No Requirement Of Mens Rea Or Intentional Breach As An Essential Element For Levy Of Penalty Under Sec. 43A Competition Act: SC [Read Judgment]

No Requirement Of Mens Rea Or Intentional Breach As An Essential Element For Levy Of Penalty Under Sec. 43A Competition Act: SC [Read Judgment]

The imposition of penalty under section 43A is on account of breach of a civil obligation, and the proceedings are neither criminal nor quasi-criminal; the penalty has to follow. Only discretion in the provision under section 43A is with respect to quantum of penalty, the bench said.

The Supreme Court, in Competition Commission of India vs. Thomas Cook (India) Ltd., has observed that the imposition of penalty under section 43A of the Competition Act is on account of breach of a civil obligation, and the proceedings being neither criminal nor quasi-criminal, there is no requirement of mens rea or intentional breach as an essential element for levy of penalty.

A bench of Justice Arun Mishra and Justice Navin Sinha upheld the order of Competition Commission of India whereby penalty of Rs 1 crore was imposed on the Thomas Cook (India) Ltd on the ground of noncompliance of provisions contained in section 6(2) of the Act.

Section 6(2) of the Act requires that advance notice has to be given of the proposal to enter into a combination and that has to be given within 30 days of approval of the proposal relating to merger or amalgamation, execution of any agreement or other document or acquisition referred to in section 5(a). Section 6(2) makes it clear that no combination shall come into effect until 210 days have elapsed from the date on which notice has been given to the Commission under section 6(2) and the Commission has passed orders under section 30(1), whichever is earlier.

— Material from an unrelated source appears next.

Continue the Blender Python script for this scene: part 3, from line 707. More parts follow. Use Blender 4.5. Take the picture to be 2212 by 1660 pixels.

The company in this case, had failed in notifying the ‘market purchase’ under section 6(2) of the Act. The order of CCI, imposing penalty was set aside by the Competition Appellate Tribunal. The CCI then approached the apex court in appeal.

Apart from factual contentions, one contention of the company was that there were no malafides on the part of the company as such penalty could not have been imposed. With respect to this, the bench said: “The mens rea assumes importance in case of criminal and quasi-criminal liability. For the imposition of penalty under section 43A, the action may not be mala fide in case there is a breach of the statutory provisions of the civil law, penalty is attracted simpliciter on its violation. The imposition of penalty was permissible and it was rightly imposed. There was no requirement of mens rea under section 43A or intentional breach as an essential element for levy of penalty. Section 43A of the Act does not use the expression "the failure has to be willful or mala fide" for the purpose of imposition of penalty. The breach of the provision is punishable and considering the nature of the breach, it is open to impose the penalty.”